Tenho uma atração especial por pessoas que fazem arte sem pensar nas avaliações de mercado; aquelas que são movidas por uma vontade existencial de revelar o que dá sentido à vida no seu infinito interior. Carmelita Fontenelle (1930 – 2020) era uma dessas artistas que levou para as telas sua história, seus segredos, confidências e sensibilidade; que pintou como um modo valioso de estar no mundo, refugiando-se nas lembranças boas.

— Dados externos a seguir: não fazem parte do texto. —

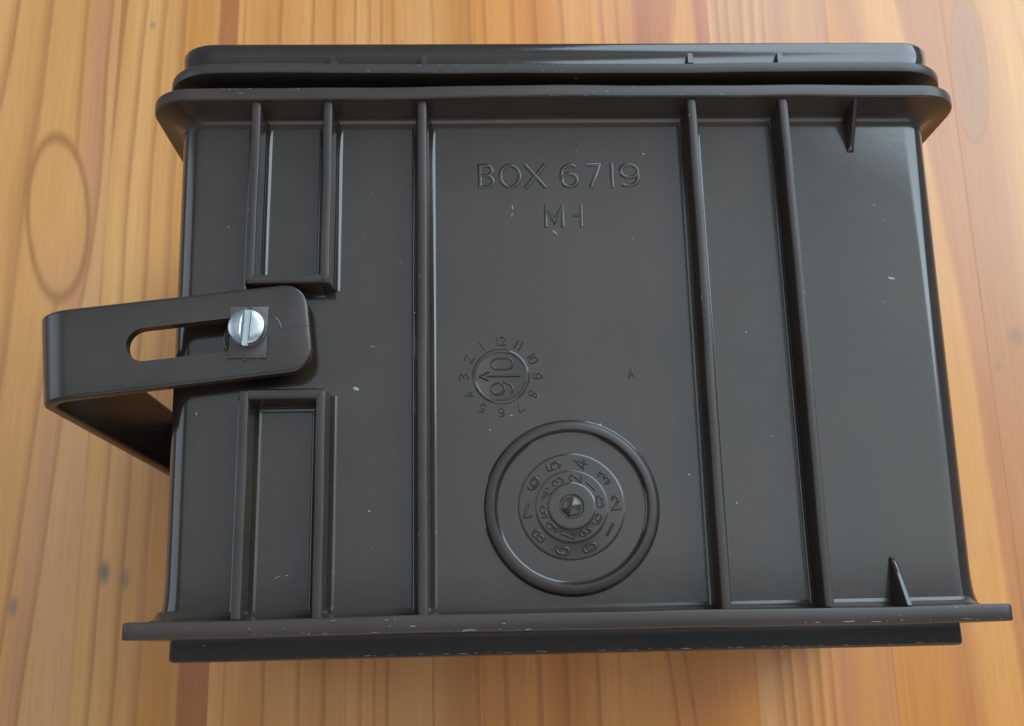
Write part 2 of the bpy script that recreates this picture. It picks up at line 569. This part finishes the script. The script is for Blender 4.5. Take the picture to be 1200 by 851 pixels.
for x in (-63.4, -37.6, 38.6, 64.6):
    bm = bmesh.new()
    vs0 = [(x - .8, 87.5, F + 2), (x + .8, 87.5, F + 2), (x + .8, 87.5, F + 6.3), (x - .8, 87.5, F + 6.3)]
    vs1 = [(x - .7, 90.8, F + 2), (x + .7, 90.8, F + 2), (x + .7, 90.8, F + 5.8), (x - .7, 90.8, F + 5.8)]
    vs2 = [(x - .4, 91.6, F + 2), (x + .4, 91.6, F + 2), (x + .4, 91.6, F + 4.4), (x - .4, 91.6, F + 4.4)]
    loft(bm, [vs0, vs1, vs2])
    build('lid_rib', bm, PLASTIC_WORN, lid)


# ribs on the face
def rib_profile():
    p = [(3.5, -0.05), (2.95, 0.10), (2.45, 0.40), (2.05, 0.90), (1.85, 1.6)]
    p += [(1.28, 7.4), (1.08, 7.9), (0.66, 8.1)]
    return p + [(-a, b) for a, b in reversed(p)]


def bar(name, ax, c, a0, a1, parent=thing, soft0=False, soft1=False):
    """a rib along x or y at cross position c, from a0 to a1"""
    bm = bmesh.new()
    rings = []
    st = []
    if soft0:
        st += [(a0, 0.93, 0.0), (a0 + 0.45, 0.98, 0.0), (a0 + 1.0, 1.0, 0)]
    else:
        st += [(a0, 1, 0)]
    if soft1:
        st += [(a1 - 1.0, 1, 0), (a1 - 0.45, 0.98, 0), (a1, 0.93, 0)]
    else:
        st += [(a1, 1, 0)]
    if st[-1][0] - st[0][0] > 20:
        mids = [st[0][0] + (st[-1][0] - st[0][0]) * k / 18 for k in range(1, 18)]
        st = sorted(st + [(q, 1, 0) for q in mids])
    for a, zs, _ in st:
        ring = []
        for d, z in rib_profile():
            z_ = F + z * zs
            jit = (0.10 * math.sin(a * 0.06 + c) + 0.05 * math.sin(a * 0.21 + 2 * c)) * (z / 8.0)
            ring.append((c + d + jit, a, z_) if ax == 'y' else (a, c + d, z_))
        rings.append(ring)
    loft(bm, rings)
    return build(name, bm, PLASTIC, parent, rub=lambda f: min(v.co.z for v in f.verts) > F + 7.0)


TOP, BOT = 74.9, -65.15
for c in (-84.0, -64.2):
    bar('rib', 'y', c, 22.0, TOP, soft0=True)
    bar('rib', 'y', c - 0.2, BOT, -7.4, soft1=True)
for c in (-38.1, 37.7, 63.8):
    bar('rib', 'y', c, BOT, TOP)
for y, name in ((23.1, 'cross_rib'), (-8.5, 'cross_rib')):
    bar(name, 'x', y, -83.2, -65.0)


# gussets
def gusset(x, ya, yb, name='gusset'):
    """wedge from nothing at ya up to full height at yb"""
    bm = bmesh.new()
    rings = []
    for k in (0.0, 0.04, 0.12, 0.5, 1.0):
        y = ya + (yb - ya) * k
        h = 0.5 + 7.9 * k if k else 0.05
        wd = 0.9 + 0.5 * k
        rings.append([(x - wd - 0.35 * k, y, F - 0.1), (x - wd, y, F + h * 0.5), (x - wd * 0.75, y, F + h * 0.86), (x - wd * 0.35, y, F + h), (x + wd * 0.35, y, F + h),
                      (x + wd * 0.75, y, F + h * 0.86), (x + wd, y, F + h * 0.5), (x + wd + 0.35 * k, y, F - 0.1)])
    loft(bm, rings)
    return build(name, bm, PLASTIC, thing)


gusset(84.4, 62.2, 74.9)
gusset(83.9, -52.6, -65.2)

# a narrow strip on the left flank
bm = bmesh.new()
box(bm, -106.9, -104.0, 41, 57.5, F - 30, F - 14, 0.4)
build('side_strip', bm, PLASTIC, thing)

# ------------------------------------------------------------------ raised characters
def arc(cx, cy, rx, ry, a0, a1, n=12):
    return [(cx + rx * math.cos(rad(a0 + (a1 - a0) * i / n)), cy + ry * math.sin(rad(a0 + (a1 - a0) * i / n))) for i in range(n + 1)]


# strokes on a glyph of height 1, (points, closed), with the advance box width
GL = {
    '0': (0.56, [(arc(.28, .72, .28, .28, 0, 180, 8) + arc(.28, .28, .28, .28, 180, 360, 8), True)]),
    '1': (0.14, [([(.07, 1), (.07, 0)], False)]),
    '2': (0.56, [(arc(.28, .73, .27, .27, 165, -35, 9) + [(.0, 0), (.58, 0)], False)]),
    '3': (0.56, [(arc(.26, .75, .25, .25, 150, -90, 9), False), (arc(.26, .26, .29, .26, 90, -150, 9), False)]),
    '4': (0.60, [([(.44, 0), (.44, 1), (0, .28), (.62, .28)], False)]),
    '5': (0.56, [([(.52, 1), (.1, 1), (.05, .55)] + arc(.26, .32, .29, .32, 115, -145, 10), False)]),
    '6': (0.60, [([(.50, .93)] + arc(.34, .60, .34, .39, 65, 180, 7) + [(.0, .30)], False), (arc(.29, .30, .29, .30, 0, 350, 14), True)]),
    '7': (0.56, [([(0, 1), (.56, 1), (.18, 0)], False)]),
    '8': (0.58, [(arc(.29, .76, .23, .24, 0, 350, 12), True), (arc(.29, .26, .29, .26, 0, 350, 12), True)]),
    '9': (0.60, [([(.10, .07)] + arc(.26, .40, .34, .39, -115, 0, 7) + [(.60, .70)], False), (arc(.31, .70, .29, .30, 0, 350, 14), True)]),
    'A': (0.66, [([(0, 0), (.33, 1), (.66, 0)], False), ([(.12, .34), (.54, .34)], False)]),
    'B': (0.60, [([(0, 0), (0, 1), (.34, 1)] + arc(.34, .76, .22, .24, 80, -80, 7) + [(.0, .52)], False),
                 ([(.30, .52)] + arc(.34, .26, .26, .26, 80, -80, 7) + [(0, 0)], False)]),
    'O': (0.82, [(arc(.41, .5, .41, .5, 0, 350, 24), True)]),
    'X': (0.76, [([(0, 0), (.76, 1)], False), ([(0, 1), (.76, 0)], False)]),
    'M': (0.78, [([(0, 0), (0, 1), (.39, .22), (.78, 1), (.78, 0)], False)]),
    '-': (0.24, [([(0, .42), (.24, .42)], False)]),
    '^': (0.5, [([(.25, 0), (.25, 1)], False), ([(.05, .80), (.25, 1.0), (.45, .80)], False)]),
}


def stroke(bm, pts, closed, wd, h, z):
    P = [Vector(p) for p in pts]
    n = len(P)
    rows = []
    if not closed:
        P[0] = P[0] - (P[1] - P[0]).normalized() * wd * 0.6
        P[-1] = P[-1] + (P[-1] - P[-2]).normalized() * wd * 0.6
    for i, p in enumerate(P):
        if closed:
            a, b = P[i - 1], P[(i + 1) % n]
        else:
            a, b = P[max(0, i - 1)], P[min(n - 1, i + 1)]
        d1 = (p - a).normalized() if (p - a).length > 1e-9 else (b - p).normalized()
        d2 = (b - p).normalized() if (b - p).length > 1e-9 else d1
        tn = (d1 + d2)
        tn = tn.normalized() if tn.length > 1e-6 else d1
        nrm = Vector((-tn.y, tn.x))
        k = 1.0 / max(0.45, abs(nrm.dot(Vector((-d1.y, d1.x)))))
        row = []
        for o, hh in ((-1, -0.06), (-0.8, h * 0.55), (-0.4, h * 0.94), (0.0, h), (0.4, h * 0.94), (0.8, h * 0.55), (1, -0.06)):
            q = p + nrm * (o * wd * k)
            row.append(bm.verts.new((q.x, q.y, z + hh)))
        rows.append(row)
    prs = list(zip(rows, rows[1:]))
    if closed:
        prs.append((rows[-1], rows[0]))
    for a, b in prs:
        for i in range(len(a) - 1):
            bm.faces.new((a[i], a[i + 1], b[i + 1], b[i]))
    if not closed:
        bm.faces.new(rows[0])
        bm.faces.new(rows[-1])


def glyph(ch, name, cx, cy, height, ang, wd, h, z, parent, stretch=1.0, mat=None):
    gw, st = GL[ch]
    bm = bmesh.new()
    ca, sa = math.cos(rad(ang)), math.sin(rad(ang))
    for k, (pts, closed) in enumerate(st):
        q = []
        for px, py in pts:
            a, b = (px - gw / 2) * height * stretch, (py - 0.5) * height
            q.append((cx + a * ca - b * sa, cy + a * sa + b * ca))
        stroke(bm, q, closed, wd, h, z + 0.012 * k)
    return build(name, bm, mat or PLASTIC, parent, smooth=50, origin=(cx, cy, z))


# the big legend
leg = empty('raised_legend', (0, 50, F))
leg.parent = thing
for ch, xa, xb in (('B', -22.3, -18.6), ('O', -16.5, -11.0), ('X', -9.2, -3.9), ('6', 0.9, 5.4), ('7', 8.0, 11.7), ('1', 15.2, 15.2), ('9', 17.5, 22.6)):
    gw = GL[ch][0]
    hgt = 6.6
    stv = min(1.35, (xb - xa) / (gw * hgt)) if ch != '1' else 1
    glyph(ch, 'letter' if ch in 'BOX' else 'digit', (xa + xb) / 2, 55.6, hgt, 0.2, 0.64, 0.23, F, leg, stv)
for ch, cx in (('M', -1.6), ('1', 6.0)):
    glyph(ch, 'letter' if ch == 'M' else 'digit', cx, 43.5, 6.1, 0.2, 0.62, 0.28, F, leg, 1.0)
glyph('-', 'dash', 4.7, 44.0, 6.0, 0, 0.3, 0.3, F, leg, 1.0)
glyph('A', 'letter', 17.9, -2.1, 2.7, 0, 0.24, 0.36, F, leg, 0.8)

# date stamp
DX, DY = -17.4, -2.6
bm = bmesh.new()
lathe(bm, DX, DY, [(7.75, F - 0.1), (7.55, F + 0.16), (7.3, F + 0.30), (6.95, F + 0.30), (6.75, F + 0.16), (6.5, F + 0.10)], 64)
stamp = build('date_stamp', bm, PLASTIC, thing, smooth=20)
for k in range(12):
    num = str(k if k else 12)
    a = 90 + 30 * k
    R_ = 9.9
    cx, cy = DX + R_ * math.cos(rad(a)), DY + R_ * math.sin(rad(a))
    if len(num) == 1:
        glyph(num, 'digit', cx, cy, 2.3, a - 90, 0.22, 0.34, F, stamp)
    else:
        for j, ch in enumerate(num):
            dx = -0.75 if j == 0 else 0.65
            ca, sa = math.cos(rad(a - 90)), math.sin(rad(a - 90))
            glyph(ch, 'digit', cx + dx * ca, cy + dx * sa, 2.3, a - 90, 0.22, 0.34, F, stamp)
glyph('0', 'digit', DX + 0.4, DY + 3.4, 5.8, 90, 0.28, 0.36, F + 0.10, stamp, 0.95)
glyph('9', 'digit', DX + 0.3, DY - 3.5, 5.8, 90, 0.28, 0.36, F + 0.10, stamp, 0.95)
bm = bmesh.new()
stroke(bm, [(DX + 5.0, DY + 0.05), (DX - 3.6, DY + 0.05)], False, 0.36, 0.42, F + 0.10)
for s in (-1, 1):
    stroke(bm, [(DX - 5.8, DY + 0.05), (DX - 3.4, DY + 0.05 + s * 1.15)], False, 0.30, 0.5, F + 0.115 + 0.01 * s)
build('arrow', bm, PLASTIC, stamp)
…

Os quadros da Dona Carmelita foram pintados como recordações de períodos transitórios que marcaram sua experiência de mulher de militar em constantes mudanças de cidades pelo litoral, serra e sertão cearenses. Nasceu na vila de Soure e, quando tinha 13 anos, viu a terra natal mudar de nome para Caucaia. Quatro anos depois passou a assumir o recato exigido às mulheres casadas naquela época, mas não perdeu o fio de ligação com a cultura popular cristã, suas fantasias, prazeres e anseios contidos.

Sua pintura expõe um mundo íntimo de serenidade vestida de cores vivas, em obras de auto-compreensão com as quais ela procurou atribuir valor a si mesma enquanto alguém que resolveu contar o que lhe fez bem na Terra. Expressa aquilo que ela mais gostava. Em seu acervo não tem quadro de memória negativa. Esta é a senha deixada para quem quiser entrar no seu mundo imaginário.

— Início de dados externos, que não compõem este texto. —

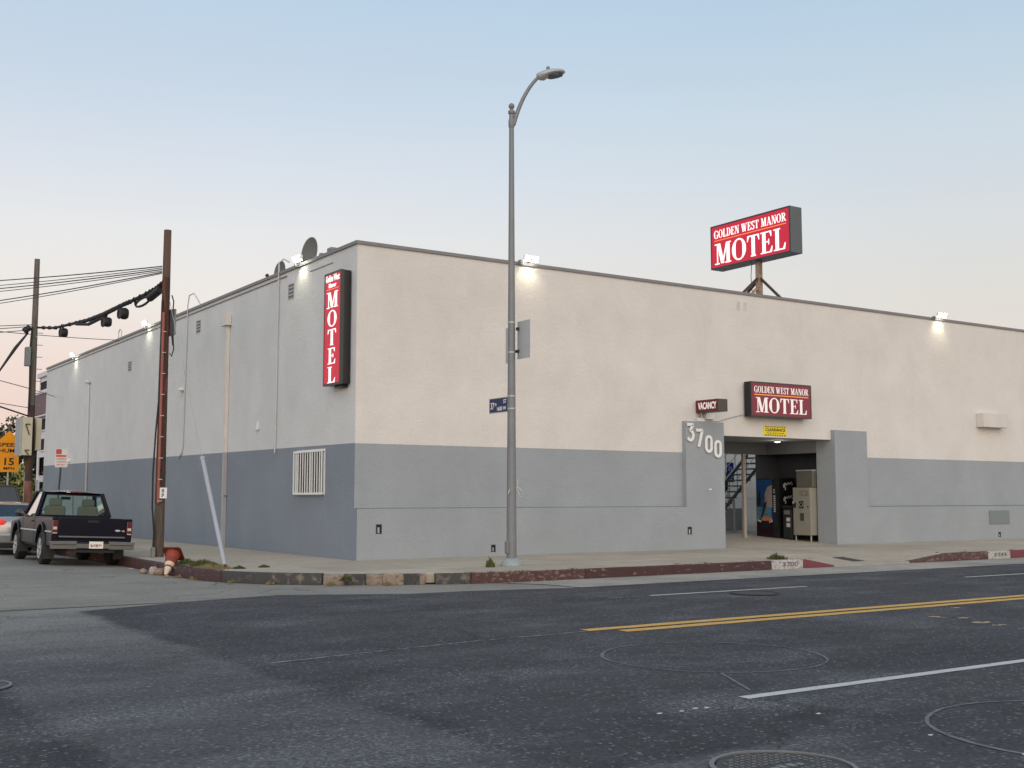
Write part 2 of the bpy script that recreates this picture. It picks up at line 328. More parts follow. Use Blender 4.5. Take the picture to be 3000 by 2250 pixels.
paint_ground('kerb_red',(.058,.027,.027),(.20,.15,.13),.60,.67,7,(1,1,2.2))
paint_ground('kerb_red_bright',(.15,.034,.040),(.09,.04,.038),.60,.75,5)
paint_ground('kerb_red_dull',(.075,.034,.030),(.20,.15,.12),.54,.64,9,(1,1,2))
paint_ground('kerb_dark',(.045,.043,.042),(.15,.125,.10),.54,.66,6)
paint_ground('kerb_tan',(.25,.195,.15),(.11,.08,.06),.52,.66,9)
paint_ground('kerb_white',(.40,.38,.355),(.19,.165,.145),.50,.60,14)

# ------------------------------------------------------------------ mesh helpers
class MB:
    def __init__(s): s.v=[]; s.f=[]
    def add(s,vs_,fs):
        o=len(s.v); s.v+= [tuple(v) for v in vs_]; s.f+=[[o+i for i in f] for f in fs]; return s
    def box(s,a,b):
        x0,y0,z0=a; x1,y1,z1=b
        return s.add([(x0,y0,z0),(x1,y0,z0),(x1,y1,z0),(x0,y1,z0),(x0,y0,z1),(x1,y0,z1),(x1,y1,z1),(x0,y1,z1)],[(0,3,2,1),(4,5,6,7),(0,1,5,4),(1,2,6,5),(2,3,7,6),(3,0,4,7)])
    def prism(s,poly,fr,d0,d1):
        """2D outline in frame fr=(origin,ex,ey,ez), extruded from d0 to d1 along ez"""
        o,ex,ey,ez=[Vector(q) for q in fr]; n=len(poly)
        vs_=[o+ex*p[0]+ey*p[1]+ez*d for d in (d0,d1) for p in poly]
        return s.add(vs_,[list(range(n))[::-1],list(range(n,2*n))]+[[i,(i+1)%n,n+(i+1)%n,n+i] for i in range(n)])
    def tube(s,path,r,n=8,cap=True):
        P=[Vector(p) for p in path]; rr=r if isinstance(r,(list,tuple)) else [r]*len(P)
        up=None; rings=[]
        for i,p in enumerate(P):
            t=(P[min(i+1,len(P)-1)]-P[max(i-1,0)]).normalized()
            if up is None:
                up=Vector((0,0,1)) if abs(t.z)<.9 else Vector((1,0,0))
            a=t.cross(up).normalized(); bb=a.cross(t).normalized(); up=bb
            rings.append([p+(a*math.cos(2*math.pi*k/n)+bb*math.sin(2*math.pi*k/n))*rr[i] for k in range(n)])
        vs_=[v for ring in rings for v in ring]; fs=[]
        for i in range(len(P)-1):
            for k in range(n): fs.append((i*n+k,i*n+(k+1)%n,(i+1)*n+(k+1)%n,(i+1)*n+k))
        if cap: fs.append(tuple(range(n))[::-1]); fs.append(tuple((len(P)-1)*n+k for k in range(n)))
        return s.add(vs_,fs)
    def bar(s,p0,p1,w,h,upv=(0,0,1)):
        p0=Vector(p0); p1=Vector(p1); t=(p1-p0).normalized(); u=Vector(upv)
        if abs(t.dot(u))>.95: u=Vector((1,0,0))
        a=t.cross(u).normalized()*w/2; b=a.cross(t).normalized()*h/2
        vs_=[p+sa*a+sb*b for p in (p0,p1) for sa,sb in ((-1,-1),(1,-1),(1,1),(-1,1))]
        return s.add(vs_,[(0,1,2,3),(7,6,5,4),(0,4,5,1),(1,5,6,2),(2,6,7,3),(3,7,4,0)])
    def lathe(s,prof,c,axis='Z',n=20,sc_=(1,1)):
        c=Vector(c); vs_=[]
        for r,h in prof:
            for k in range(n):
                a=2*math.pi*k/n; u,v=r*math.cos(a)*sc_[0],r*math.sin(a)*sc_[1]
                vs_.append(c+(Vector((u,v,h)) if axis=='Z' else Vector((h,u,v)) if axis=='X' else Vector((u,h,v))))
        fs=[]
        for i in range(len(prof)-1):
            for k in range(n): fs.append((i*n+k,i*n+(k+1)%n,(i+1)*n+(k+1)%n,(i+1)*n+k))
        fs.append(tuple(range(n))[::-1]); fs.append(tuple((len(prof)-1)*n+k for k in range(n)))
        return s.add(vs_,fs)
    def quad(s,a,b,c,d): return s.add([a,b,c,d],[(0,1,2,3)])
    def loft(s,rings,closed=True,cap=True):
        n=len(rings[0]); vs_=[v for r in rings for v in r]; fs=[]
        for i in range(len(rings)-1):
            for k in range(n if closed else n-1): fs.append((i*n+k,i*n+(k+1)%n,(i+1)*n+(k+1)%n,(i+1)*n+k))
        if cap: fs.append(tuple(range(n))[::-1]); fs.append(tuple((len(rings)-1)*n+k for k in range(n)))
        return s.add(vs_,fs)
    def shift(s,d):
        d=Vector(d); s.v=[tuple(Vector(v)+d) for v in s.v]; return s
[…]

Há muito valor nessas mensagens da artista em arte naïf, como se dissesse: “É assim que vejo, e é isso o que tenho para contar”. Na reconstrução dessas belezas, estava sempre acompanhada pelo espírito de cada lugar onde morou. São conteúdos que se unem em campos culturais revolvedores de fantasias realizadas ou não, e despertadores de seus modos particulares de caminhar para Deus.

Por onde andou, ela foi levando consigo passagens do tempo e do viver comunitário do interior; uma realidade simultaneamente familiar e estranha que aparece reunida nas telas das praças com crianças brincando e onde brincantes de boi se divertem chamando a alegria. Nessas pinturas é comum a presença de personagens negros vagantes, como se fosse ela em seu desejo de estar na liberdade da rua e nas festas que não pôde ir.

Carmelita Fontenelle em foto de Marcos Vieira.

Tudo o que admirou em silêncio Carmelita pintou como um pensamento alto que pudesse ser ouvido. Apreciar sua arte é como sentar em um alpendre e escutar pelos olhos os causos multicoloridos dos seus sentimentos transbordantes. Trata-se de arte singela e profunda, em estado de doação e reconfiguração de afetos, de uma contadora de histórias que fala com pincéis, tintas e grafismos frontais.

A memória visual da Dona Carmelita espalhou-se também em imagens que foram criadas a partir do que ela ouviu ou que a atraiu em outras obras. Em sua busca de si, do que viu, viveu e sentiu, ela decalcou muitas cenas que não presenciou de fato, mas que identificou como suas. Deste modo, figuras, situações e lugares rurais e urbanos fluem em seu trabalho por distintas percepções, possibilidades imaginativas, artísticas, espirituais e poéticas.

Carmelita abdicou de todas as ausências e de todas as dores para, já mulher madura e viúva, desenvolver uma trajetória artística em comunhão com o filho poeta Diogo Fontenelle. Primeiro na rua José Sombra, no bairro de Otávio Bonfim, onde moraram por mais de meio século, e em seus últimos anos, por uma década, na Beira-Mar, dando “Amém pelos Azuis do Céu Além”, como gosta de dizer o querido Dioguinho.